Begin

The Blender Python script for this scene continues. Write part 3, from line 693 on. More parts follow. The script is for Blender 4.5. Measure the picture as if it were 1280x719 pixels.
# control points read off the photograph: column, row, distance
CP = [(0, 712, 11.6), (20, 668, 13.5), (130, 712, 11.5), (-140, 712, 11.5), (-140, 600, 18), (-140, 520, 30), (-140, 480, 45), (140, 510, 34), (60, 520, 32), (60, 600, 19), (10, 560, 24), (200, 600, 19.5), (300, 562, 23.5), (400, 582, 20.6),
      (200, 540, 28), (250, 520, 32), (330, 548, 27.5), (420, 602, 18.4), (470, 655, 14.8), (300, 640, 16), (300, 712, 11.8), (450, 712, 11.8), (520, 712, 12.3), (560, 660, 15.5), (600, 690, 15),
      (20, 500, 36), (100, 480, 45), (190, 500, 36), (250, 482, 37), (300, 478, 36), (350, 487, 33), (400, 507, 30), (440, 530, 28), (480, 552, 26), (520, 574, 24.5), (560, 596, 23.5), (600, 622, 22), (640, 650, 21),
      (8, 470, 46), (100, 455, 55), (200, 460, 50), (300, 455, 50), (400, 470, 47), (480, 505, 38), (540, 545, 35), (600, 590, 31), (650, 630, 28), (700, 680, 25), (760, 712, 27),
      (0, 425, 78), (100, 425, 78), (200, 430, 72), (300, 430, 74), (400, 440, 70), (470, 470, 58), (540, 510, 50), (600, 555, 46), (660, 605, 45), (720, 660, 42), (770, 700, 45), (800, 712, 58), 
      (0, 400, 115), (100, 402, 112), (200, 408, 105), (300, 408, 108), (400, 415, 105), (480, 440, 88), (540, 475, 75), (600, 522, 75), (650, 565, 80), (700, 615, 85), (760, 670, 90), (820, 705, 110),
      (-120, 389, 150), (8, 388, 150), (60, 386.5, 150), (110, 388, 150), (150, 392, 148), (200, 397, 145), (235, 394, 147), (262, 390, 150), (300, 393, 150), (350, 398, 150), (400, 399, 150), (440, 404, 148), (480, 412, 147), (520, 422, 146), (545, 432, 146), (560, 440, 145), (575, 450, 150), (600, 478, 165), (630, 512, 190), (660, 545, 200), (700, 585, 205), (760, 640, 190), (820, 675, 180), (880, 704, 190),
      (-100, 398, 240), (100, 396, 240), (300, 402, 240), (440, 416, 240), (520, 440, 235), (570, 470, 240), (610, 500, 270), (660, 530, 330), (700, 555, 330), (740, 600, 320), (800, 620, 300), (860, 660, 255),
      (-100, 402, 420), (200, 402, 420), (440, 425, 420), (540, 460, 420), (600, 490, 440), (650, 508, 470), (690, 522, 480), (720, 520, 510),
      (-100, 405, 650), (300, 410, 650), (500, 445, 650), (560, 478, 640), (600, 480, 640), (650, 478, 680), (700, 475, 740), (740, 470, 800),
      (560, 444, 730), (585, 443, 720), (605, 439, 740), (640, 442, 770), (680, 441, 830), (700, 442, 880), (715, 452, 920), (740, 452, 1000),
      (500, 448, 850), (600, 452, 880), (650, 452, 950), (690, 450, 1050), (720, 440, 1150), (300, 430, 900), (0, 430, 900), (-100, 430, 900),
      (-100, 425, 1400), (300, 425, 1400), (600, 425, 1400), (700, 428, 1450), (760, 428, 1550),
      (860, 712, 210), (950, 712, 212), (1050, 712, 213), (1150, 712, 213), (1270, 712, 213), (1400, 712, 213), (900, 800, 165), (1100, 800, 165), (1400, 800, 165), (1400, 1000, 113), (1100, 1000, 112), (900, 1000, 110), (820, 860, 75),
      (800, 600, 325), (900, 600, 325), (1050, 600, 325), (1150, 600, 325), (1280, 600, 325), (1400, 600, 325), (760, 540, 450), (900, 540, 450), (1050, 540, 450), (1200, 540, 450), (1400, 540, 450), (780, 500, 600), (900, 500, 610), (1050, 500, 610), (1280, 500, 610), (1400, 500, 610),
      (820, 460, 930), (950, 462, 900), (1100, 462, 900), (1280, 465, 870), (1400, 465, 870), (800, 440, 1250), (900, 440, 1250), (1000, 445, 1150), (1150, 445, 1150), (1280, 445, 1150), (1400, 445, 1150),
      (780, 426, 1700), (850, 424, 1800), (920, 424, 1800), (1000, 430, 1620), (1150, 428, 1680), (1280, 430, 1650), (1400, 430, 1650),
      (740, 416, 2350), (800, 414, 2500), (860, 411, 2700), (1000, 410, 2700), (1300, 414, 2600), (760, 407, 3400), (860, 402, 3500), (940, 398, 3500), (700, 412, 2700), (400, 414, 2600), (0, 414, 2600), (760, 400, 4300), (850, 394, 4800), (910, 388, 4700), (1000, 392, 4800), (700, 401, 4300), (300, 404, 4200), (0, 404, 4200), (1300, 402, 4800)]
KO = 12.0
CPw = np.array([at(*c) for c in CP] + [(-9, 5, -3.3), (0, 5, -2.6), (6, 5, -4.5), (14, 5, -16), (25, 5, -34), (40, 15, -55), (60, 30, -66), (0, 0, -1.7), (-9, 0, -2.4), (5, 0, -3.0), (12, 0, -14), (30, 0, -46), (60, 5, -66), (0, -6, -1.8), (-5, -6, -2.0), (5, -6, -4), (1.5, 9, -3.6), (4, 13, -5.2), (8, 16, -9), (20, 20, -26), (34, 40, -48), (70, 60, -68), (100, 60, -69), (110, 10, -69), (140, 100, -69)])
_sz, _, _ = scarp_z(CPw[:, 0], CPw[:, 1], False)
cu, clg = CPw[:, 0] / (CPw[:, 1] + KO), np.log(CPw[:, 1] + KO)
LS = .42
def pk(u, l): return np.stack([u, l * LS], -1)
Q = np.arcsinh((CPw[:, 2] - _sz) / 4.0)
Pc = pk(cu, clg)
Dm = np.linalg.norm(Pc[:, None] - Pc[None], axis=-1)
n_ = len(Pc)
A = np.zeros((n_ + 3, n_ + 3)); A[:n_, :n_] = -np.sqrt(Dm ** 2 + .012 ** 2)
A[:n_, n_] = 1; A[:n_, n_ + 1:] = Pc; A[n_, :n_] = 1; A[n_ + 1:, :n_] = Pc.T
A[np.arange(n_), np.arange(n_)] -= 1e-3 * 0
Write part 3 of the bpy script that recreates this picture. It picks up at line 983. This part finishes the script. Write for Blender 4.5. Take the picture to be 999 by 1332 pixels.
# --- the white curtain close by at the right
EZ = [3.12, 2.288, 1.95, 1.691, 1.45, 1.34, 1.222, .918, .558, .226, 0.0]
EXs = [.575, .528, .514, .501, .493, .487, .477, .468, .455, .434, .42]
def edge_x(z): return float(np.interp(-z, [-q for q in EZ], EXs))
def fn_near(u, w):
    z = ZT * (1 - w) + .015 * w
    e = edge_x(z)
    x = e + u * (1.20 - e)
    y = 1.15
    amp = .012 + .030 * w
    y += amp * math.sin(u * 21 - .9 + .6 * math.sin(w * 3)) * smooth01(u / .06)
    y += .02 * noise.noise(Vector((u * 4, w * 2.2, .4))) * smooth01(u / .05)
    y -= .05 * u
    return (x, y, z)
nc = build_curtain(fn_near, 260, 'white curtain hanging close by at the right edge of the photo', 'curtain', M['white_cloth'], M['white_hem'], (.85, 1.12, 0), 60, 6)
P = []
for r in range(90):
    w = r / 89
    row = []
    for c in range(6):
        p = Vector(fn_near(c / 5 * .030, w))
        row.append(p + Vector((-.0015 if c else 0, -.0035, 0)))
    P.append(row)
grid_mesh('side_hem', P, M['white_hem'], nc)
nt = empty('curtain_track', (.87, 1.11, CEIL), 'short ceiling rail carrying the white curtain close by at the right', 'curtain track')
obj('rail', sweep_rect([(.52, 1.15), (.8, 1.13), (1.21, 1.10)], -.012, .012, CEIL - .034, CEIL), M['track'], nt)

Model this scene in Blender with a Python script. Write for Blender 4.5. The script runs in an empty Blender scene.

End

## Given exercise
From the records, copy every line that has the string "Blender" in it.

## Solution to this task
The Blender Python script for this scene continues. Write part 3, from line 693 on. More parts follow. The script is for Blender 4.5. Measure the picture as if it were 1280x719 pixels.
Write part 3 of the bpy script that recreates this picture. It picks up at line 983. This part finishes the script. Write for Blender 4.5. Take the picture to be 999 by 1332 pixels.
Model this scene in Blender with a Python script. Write for Blender 4.5. The script runs in an empty Blender scene.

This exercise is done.